En lisant ce témoignage, je ne pensais plus à l'auteur et scénariste
Emmanuèle Bernheim, à ce personnage public mais à cette fille Emmanuèle. Parce que j'étais à ses côtés à chaque moment, à chaque étape terrible. Je comprenais ce qu'elle ressentait, ses doutes, ses déchirements si légitimes, ses acceptations et ses refus, ses nuits blanches et ses douleurs. Tout comme d'ailleurs, je comprenais le désir de son père.
Ce texte n'est pas un condensé de conseils pratiques, un résumé des textes de lois français en matière de fin de vie. Il est le témoignage d'une histoire incroyable survenue à une famille, de deux femmes qui ont eu le courage d'agir selon le désir de leur père, de faire passer d'abord son propre souhait avant le leur. J'ai trouvé ces deux femmes fortes face à cette épreuve.

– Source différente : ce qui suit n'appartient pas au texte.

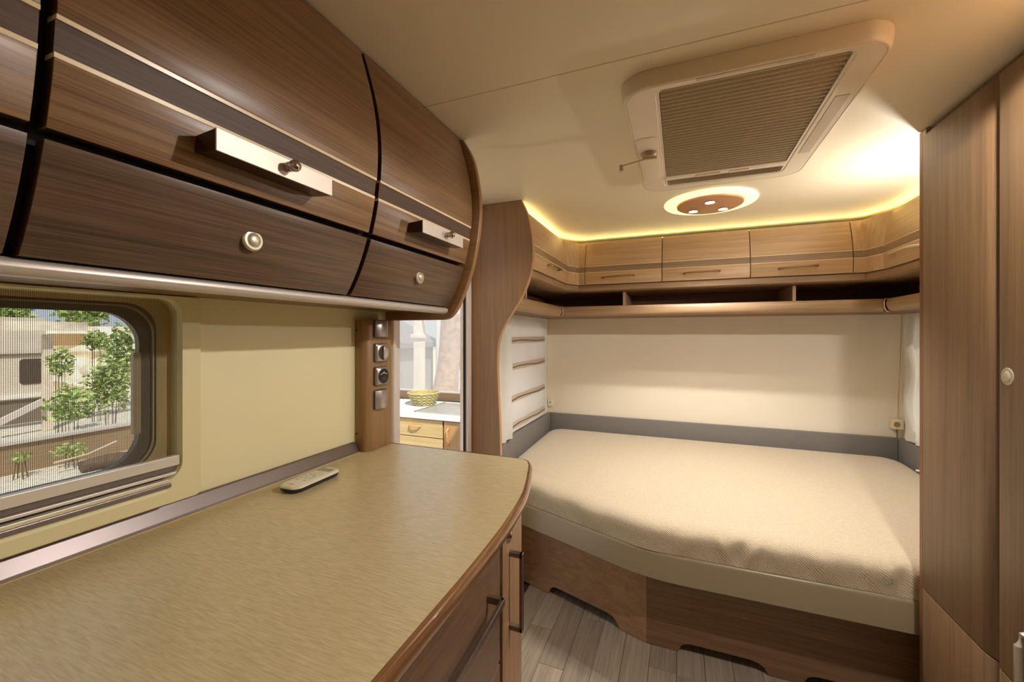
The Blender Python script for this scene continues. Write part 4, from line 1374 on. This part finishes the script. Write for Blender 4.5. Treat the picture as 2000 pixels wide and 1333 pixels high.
for z0, z1 in ((KZ - .218, KZ - .052), (KZ - .47, KZ - .226), (GZ + .08, KZ - .478)):
    for x0, x1 in ((-2.72, -2.10), (-3.38, -2.73)):
        mb = M(); mb.box(x0, x1, 3.425, 3.4445, z0, z1)
        dw = finish(mb, 'drawer', W_OAK, kd, bevel=0.002)
        if z1 > KZ - .3:
            zc = (z0 + z1) / 2 + .015; xc = (x0 + x1) / 2
            mb = M(); mb.tube([(xc - .065, 3.424, zc), (xc - .05, 3.400, zc), (xc, 3.392, zc), (xc + .05, 3.400, zc), (xc + .065, 3.424, zc)], [.011, .009, .009, .009, .011], 10)
            finish(mb, 'bow_handle', M_GOLD, dw, smooth=60)
kc = thing('kitchen_cupboard', (-1.8, 3.75, GZ), 'light oak kitchen cupboard with an upright handle outside the doorway', 'cupboard')
mb = M(); mb.box(-2.0915, -1.57, 3.445, 4.15, GZ, KZ - 0.043)
finish(mb, 'carcass', M_GAP, kc)
mb = M(); mb.box(-2.083, -1.58, 3.425, 3.4445, GZ + .08, KZ - .052)
dw = finish(mb, 'door', W_OAKZ, kc, bevel=0.002)
xh = -2.035
mb = M(); mb.tube([(xh, 3.424, KZ - .115), (xh, 3.400, KZ - .135), (xh, 3.392, KZ - .195), (xh, 3.400, KZ - .255), (xh, 3.424, KZ - .275)], [.011, .009, .009, .009, .011], 10)
finish(mb, 'bow_handle', M_GOLD, dw, smooth=60)
sk = thing('kitchen_sink', (-2.1, 3.78, KZ), 'grey glass-lidded sink set in the white outdoor worktop', 'sink')
mb = M(); mb.box(-2.45, -1.75, 3.49, 4.06, KZ + 0.0005, KZ + 0.010)
finish(mb, 'lid', M_STEEL, sk, bevel=0.004)
for x0, x1, y0, y1 in ((-2.468, -2.451, 3.48, 4.07), (-1.749, -1.735, 3.48, 4.07)):
    mb = M(); mb.box(x0, x1, y0, y1, KZ + 0.0005, KZ + 0.013)
    finish(mb, 'rim', M_CHROME, sk, bevel=0.003)
hbk = thing('gas_hob', (-3.1, 3.85, KZ), 'white gas hob with dark pan supports at the left of the doorway view', 'hob')
mb = M(); mb.box(-3.4, -2.88, 3.62, 4.08, KZ + 0.0005, KZ + 0.012)
finish(mb, 'tray', M_WHITE, hbk, bevel=0.004)
for a in range(4):
    an = math.radians(45 + 90 * a)
    mb = M(); mb.strap([(-3.03 + .02 * math.cos(an), 3.90 + .02 * math.sin(an), KZ + .04), (-3.03 + .10 * math.cos(an), 3.90 + .10 * math.sin(an), KZ + .045), (-3.03 + .11 * math.cos(an), 3.90 + .11 * math.sin(an), KZ + .012)], (.006 * math.sin(an), -.006 * math.cos(an), 0), (0, 0, .006))
    finish(mb, 'pan_support', M_BLACK, hbk)
mb = M(); mb.lathe([(0.0005, 0), (0.04, 0), (0.04, .012), (0.03, .02), (0.0005, .022)], (-3.03, 3.90, KZ + .012), 'z', 20)
finish(mb, 'burner', mat('burner_dark', (40, 38, 50), .4), hbk, smooth=40)
# wicker bowl
bw = thing('wicker_bowl', (-2.63, 3.90, KZ), 'yellow-green wicker bowl on the white outdoor worktop', 'bowl')
mb = M(); mb.lathe([(0.0005, 0.004), (0.085, 0.002), (0.105, 0.012), (0.135, 0.055), (0.158, 0.10), (0.172, 0.138), (0.166, 0.138), (0.150, 0.10), (0.127, 0.058), (0.098, 0.018), (0.0005, 0.012)], (-2.63, 3.90, KZ + 0.0), 'z', 36)
finish(mb, 'bowl_body', M_WICKER, bw, smooth=50)
for q in range(9):
    h = 0.014 + q * 0.0152
    r0 = 0.108 + (0.175 - 0.108) * (h / 0.14) ** 0.85
    mb = M()
    ring = [(-2.63 + (r0 + .003 * math.sin(18 * a + q * 3.1)) * math.cos(a), 3.90 + (r0 + .003 * math.sin(18 * a + q * 3.1)) * math.sin(a), KZ + h + .002 * math.sin(9 * a + q)) for a in [2 * math.pi * k / 72 for k in range(73)]]
    mb.tube(ring, 0.0062, 6)
    finish(mb, 'strand', M_WICKER if q % 2 else mat('wicker_pale', (190, 184, 140), .7, bump=.5, bscale=150, var=.3), bw, smooth=60)

# awning wall with clear foil window
aw = thing('awning_wall', (-2.7, 4.30, GZ), 'awning wall with a milky foil window behind the outdoor kitchen', 'awning')
mb = M(); mb.box(-5.6, -0.99, 4.26, 4.285, KZ - .01, KZ + .085)
finish(mb, 'sill_board', wood('sill_brown', 0, (112, 88, 66), (146, 120, 94)), aw, bevel=.003)
mb = M(); mb.box(-5.6, -0.99, 4.286, 4.30, GZ, KZ + .10)
finish(mb, 'lower_cloth', mat('awning_cloth', (206, 202, 200), .8), aw)
mb = M(); mb.box(-5.6, -0.99, 4.300, 4.303, KZ + .10, 1.52)
finish(mb, 'foil_window', M_PVC, aw)
mb = M(); mb.box(-5.6, -0.99, 4.296, 4.306, 1.5205, 1.9)
finish(mb, 'upper_cloth', bpy.data.materials['awning_cloth'], aw)
mb = M(); mb.box(-1.86, -1.80, 4.06, 4.12, KZ + .0008, KZ + .06)
tag(finish(mb, 'worktop_box', M_WHITE, bevel=.004, loc=(-1.83, 4.09, KZ)), 'small white box on the outdoor worktop by the right door jamb', 'box')


def on_ray(u, y):
    """x of a place at distance y that shows at column u of the doorway view"""
    k_ = u - 1000
    return y * (-FPX * math.sin(YAW) + k_ * math.cos(YAW)) / (FPX * math.cos(YAW) + k_ * math.sin(YAW))


# what stands beyond the awning
def post(x, y, w_, z1, label, mt, cap=True):
    t = thing('porch_post', (x, y, GZ), label, 'post')
    mb = M(); mb.box(x - w_ / 2, x + w_ / 2, y - w_ / 2, y + w_ / 2, GZ, z1)
    finish(mb, 'shaft', mt, t, bevel=.01)
    if cap:
        mb = M(); mb.box(x - w_ * .75, x + w_ * .75, y - w_ * .75, y + w_ * .75, z1 * 0.55, z1 * 0.55 + .07)
        finish(mb, 'collar', mt, t, bevel=.01)
    return t


M_POST = mat('whitewashed_post', (228, 220, 208), .7, var=.1, bscale=9)
post(on_ray(819, 6.2), 6.2, 0.15, 2.2, 'whitewashed porch post beyond the foil window', M_POST)
sd = thing('garden_shed', (-6.3, 8.6, GZ), 'grey shed with sloping roof beyond the foil window', 'shed')
mb = M(); mb.box(-7.4, -6.05, 8.0, 9.4, GZ, 1.02)
finish(mb, 'wall', mat('shed_grey', (150, 150, 152), .8, var=.15, bscale=3), sd)
mb = M(); mb.prism([(-7.6, 1.75), (-5.85, 0.96), (-5.85, 1.08), (-7.6, 1.88)], 'y', 7.8, 9.5)
finish(mb, 'roof', mat('shed_roof', (126, 126, 130), .7), sd)
mb = M(); mb.box(-7.2, -6.5, 7.985, 7.999, 0.0, .7)
finish(mb, 'door', mat('shed_door', (214, 206, 176), .7), sd)
trk = thing('leaning_tree', (on_ray(862, 6.0), 6.0, GZ), 'thick leaning tree trunk beyond the foil window', 'tree')
xb, xt = on_ray(858, 6.0), on_ray(893, 6.0)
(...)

Ce témoignage n'est pas larmoyant, même si je n'ai pas pu m'empêcher de pleurer à chaudes larmes à la fin du livre pour cette famille qu'elle m'a fait aimer. Ce père étonnant, attachant, si vivant malgré les souffrances et affres de son âge. Ces deux soeurs différentes mais si soudées. Deux filles qui aiment leur père et qui souhaitent l'accompagner jusqu'au bout.

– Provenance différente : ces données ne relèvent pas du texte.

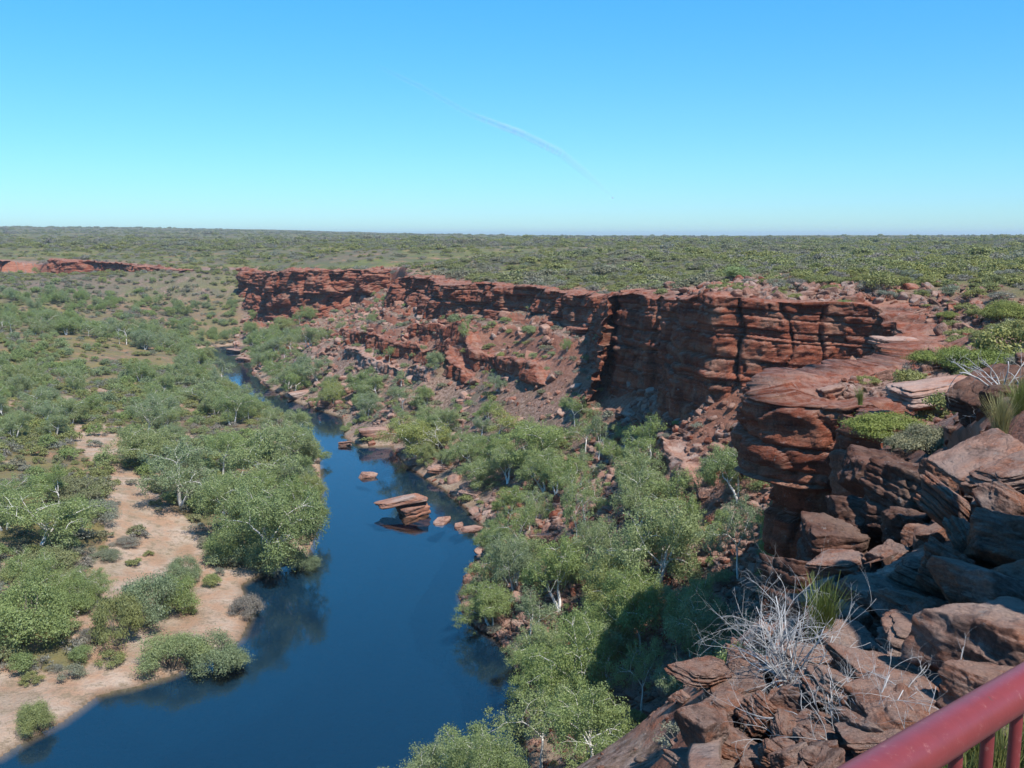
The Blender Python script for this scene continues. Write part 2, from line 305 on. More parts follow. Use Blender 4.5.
UW = [p for p in RIMP] + [at_Y(*p) for p in [(720, 740, 8.6), (850, 650, 12), (900, 600, 14), (1000, 500, 16), (1000, 425, 22), (940, 450, 26), (900, 400, 60), (960, 385, 62), (1000, 335, 70), (960, 345, 80), (860, 395, 60), (1000, 300, 105), (870, 300, 115), (760, 285, 130), (760, 275, 150), (1000, 270, 170), (640, 290, 160),
      (450, 262, 330), (350, 264, 460), (350, 250, 520), (600, 262, 300), (700, 255, 400), (100, 250, 700), (600, 245, 800), (900, 252, 400), (960, 780, 3.5), (1000, 640, 10)]] + \
     [(20, 10, 41), (40, 20, 42), (100, 50, 40), (30, -30, 42), (300, 100, 38), (400, 400, 36), (0, -100, 41), (700, 0, 38), (0, 900, 35), (-700, 900, 34), (700, 900, 36), (10, 12, 39.5), (3, 0, 39.4), (1.5, 0, 39.2), (14, 25, 39.5), (17, 22, 43.5), (22, 32, 43)]  # last points lift the unseen ground on the right, raised to shade the hollow
def rbf_fit(P, c):
    P = np.array(P); X = P[:, :2]; n = len(P)
    A = np.sqrt(((X[:, None]-X[None])**2).sum(2)+c*c); M = np.zeros((n+1, n+1)); M[:n, :n] = A + np.eye(n)*0.3*-1; M[:n, n] = 1; M[n, :n] = 1
    w = np.linalg.solve(M, np.append(P[:, 2], 0)); return X, w, c
def rbf_eval(fit, x, y):
    X, w, c = fit; r = np.full(x.shape, w[-1])
    for (px, py), wi in zip(X, w): r = r + wi*np.sqrt((x-px)**2+(y-py)**2+c*c)
    return r
CLEAR = np.array([at_z(a, b, 2)[:2] for a, b in [(72, 441), (100, 436), (122, 440), (132, 468), (155, 490), (190, 512), (222, 548), (246, 572), (252, 612), (240, 640), (170, 700), (0, 780), (-60, 780), (-60, 650), (70, 655), (90, 600), (92, 560), (108, 520), (112, 492), (72, 470)]])
fL = rbf_fit(LW, 3.0); fU = rbf_fit(UW, 1.0)
RIMD = [None]
def land(x, y):
    """height, and the masks, of the land at plan points"""
    r = np.hypot(x, y)
    U = rbf_eval(fU, x, y); L = rbf_eval(fL, x, y)
    az = np.arctan2(x, y)
    far = 36.5 + 0.0016*np.clip(r-600, 0, 3500) + (24*smooth(1200, 3400, r)*smooth(0.05, -0.35, az)) + 5*fbm(x/700, y/700, 5, 3)*smooth(500, 2000, r)
    k = smooth(450, 1100, r); U = np.clip(U, 27, 46)*(1-k)+far*k
    wu = 0.9*fbm(x/11, y/11, 121, 3); hu = 0.85; qu = (U+wu)/hu; tu = (np.floor(qu)+smooth(0.5, 0.9, qu-np.floor(qu)))*hu-wu
    RIMD[0] = None
    ku = 0.85*smooth(35, 50, r)*smooth(260, 150, r); U = U*(1-ku)+tu*ku
    U = U + fbm(x/28, y/28, 3, 4)*0.9*smooth(15, 80, r) + 2.0*fbm(x/120, y/120, 9, 3)*smooth(100, 400, r)
    kL = smooth(700, 1500, r); L = np.clip(L, 0.6, 60)*(1-kL)+far*kL
    ins = inside(x, y, poly_xy); dr = polydist(x, y, rim_xy); dr = np.where(ins, dr, -dr)
    inr = inside(x, y, river_poly); db = polydist(x, y, river_poly, True)
    right = smooth(-3, 3, x-np.interp(y, CYY, CXX)) # the far side of the river
    # ledges in the talus
    wob = 1.2*fbm(x/16, y/16, 21, 3); hh = 2.6
    q = (L+wob)/hh; fq = q-np.floor(q); terr = (np.floor(q)+smooth(0.68, 0.95, fq))*hh-wob
    tm = right*smooth(6, 18, db)*smooth(35, 70, r)*(0.55+0.4*smooth(-0.2, 0.2, fbm(x/30, y/30, 44, 2)))
    L = L*(1-tm)+terr*tm
    L = L + right*smooth(3, 12, db)*(0.9*fbm(x/7, y/7, 13, 5, 0.6)) + (1-right)*0.5*fbm(x/25, y/25, 15, 4)*smooth(2, 12, db)
    bank = 0.10+np.where(right > 0.5, 0.42, 0.14)*db+0.012*db*db
    L = np.where(inr, -np.minimum(3.0, 0.06+np.where(right > 0.5, 0.5, 0.33)*db), np.minimum(L, bank) if True else L)
    w = np.clip(0.005*r, 0.25, 1.6); ins_ = np.clip(0.028*r, 0.45, 2.6); tt = smooth(ins_-w, ins_+w, dr)
    L = np.where(inr, L, np.maximum(L, 0.04+0.05*np.minimum(db, 5)))
    z = L*(1-tt)+U*tt
    return z, dr, db, right, inr, U, L, r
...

Ce n'est pas non plus un étalage de bons sentiments, des pages de caramel tendre « on s'aime à la vie, à la mort ». Non, cela sonne vrai et juste.
Emmanuèle Bernheim ne cache pas les défauts des uns et des autres, ni les heurts, les rancoeurs ou encore les conflits qui existent dans toutes les familles. Elle montre aussi les réactions diverses, parfois violentes, de leur entourage, réactions selon les croyances et convictions personnelles.
Ce livre porte sur un sujet grave et j'aurais même tendance à penser qu'il est d'intérêt public. Nous avons le droit de voter (considéré comme assez intelligent pour élire ceux qui voteront les lois), de payer des impôts. Nous avons le droit de nous prendre des crédits à la consommation, de manger bio ou dans des fast-foods, de jouer à des jeux d'argent (de boire encore un peu et de fumer pas trop), de payer la redevance TV, même s'il n'y a rien ce soir à la télé, de nous bourrer de tranquillisants et d'anxiolytiques… Mais, nous n'aurions pas le droit de décider quand nous considérons que maintenant, ça suffit, c'est trop douloureux, qu'on n'est plus à même de profiter de la vie ? de vivre ?
Emouvant, parsemé de quelques touches d'humour, «
Tout s'est bien passé » restera gravé en moi, sans nul doute. Impossible pour nous, lecteurs, de ne pas se projeter, de ne pas réfléchir à notre propre vie, à notre entourage, à soi-même lorsque viendra l'heure où le tic-tac n'aura plus le même rythme ni le même éclat. A moment ou à un autre, nous sommes tous confrontés à la mort, au corps qui ne répond plus comme avant, à la tête qui ne tourne plus dans le bon sens, aux maux qu'on ne peut guérir. Je sais alors que je repenserai à ce qu'Emmanuèle nous a raconté.
Ce texte fait à la fois résonner l'importance de profiter de la vie, d'en profiter un maximum, tant qu'il est encore temps et bien entendu, de profiter de ses proches, de ses parents. Mais c'est aussi un récit sur la liberté… celle du choix de vivre décemment, celle de notre droit de vivre et de mourir dignement.